Other articles have raised questions about the degree to which even telecommuters, working odd hours in home offices, increasingly face keystroke counts as a measure of their productivity.
Accurately gauging the scope of actual monitoring may be impossible, given the varying definitions among firms.
Also, reports that appear to refer to all working Americans often fail to remind readers that a great many workers remain eletronically untethered to their superiors.
Still, "with what's changed in software, we must all realize that surveillance is now simply a part of our lives," says Botan of Purdue.
"We are misapplying presumptions of an earlier generation," he says, "presumptions that don't fit in the Information Age."

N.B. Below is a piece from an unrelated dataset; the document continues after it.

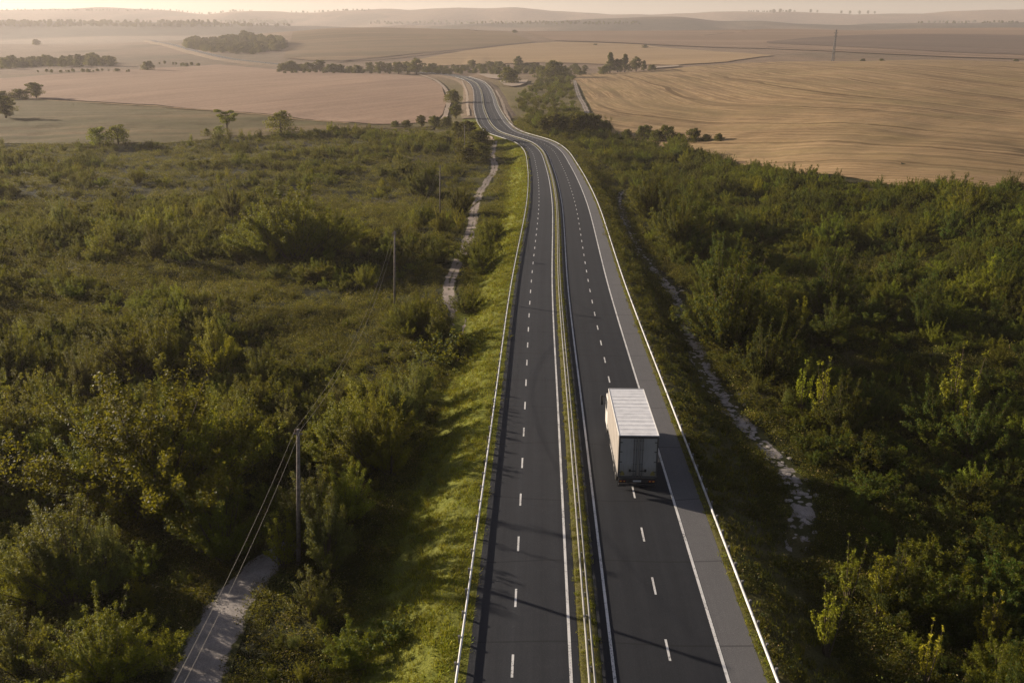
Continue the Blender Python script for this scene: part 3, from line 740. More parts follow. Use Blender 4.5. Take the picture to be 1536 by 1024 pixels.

Unclear on, or uncomfortable with, the issue of monitoring where you work? (That doesn't mean you're a miscreant, by the way.) Experts suggest these basic steps:
Consult your employee handbook. The vast majority of companies that do monitor inform their employees of their policies (not that they are required to).
Check for signs. If a website is blocked, for example, there may be reason to believe that someone has seen you try to get access to it. (Some sites also leave "cookies," which are stored on your computer's hard drive, itself the company's property.)
Don't fight back by installing spy-detection software. Andrew Schulman of The Privacy Foundation says such systems aren't usable at work. Company monitoring systems are network-based, he says, "and don't leave footprints on employee computers."
Stay informed. To track employee firings related to communications monitoring, visit http://www.privacyfoun dation.org/workplace/job_loss/index.asp
Be direct. If you really want to know, head over to the boss's office.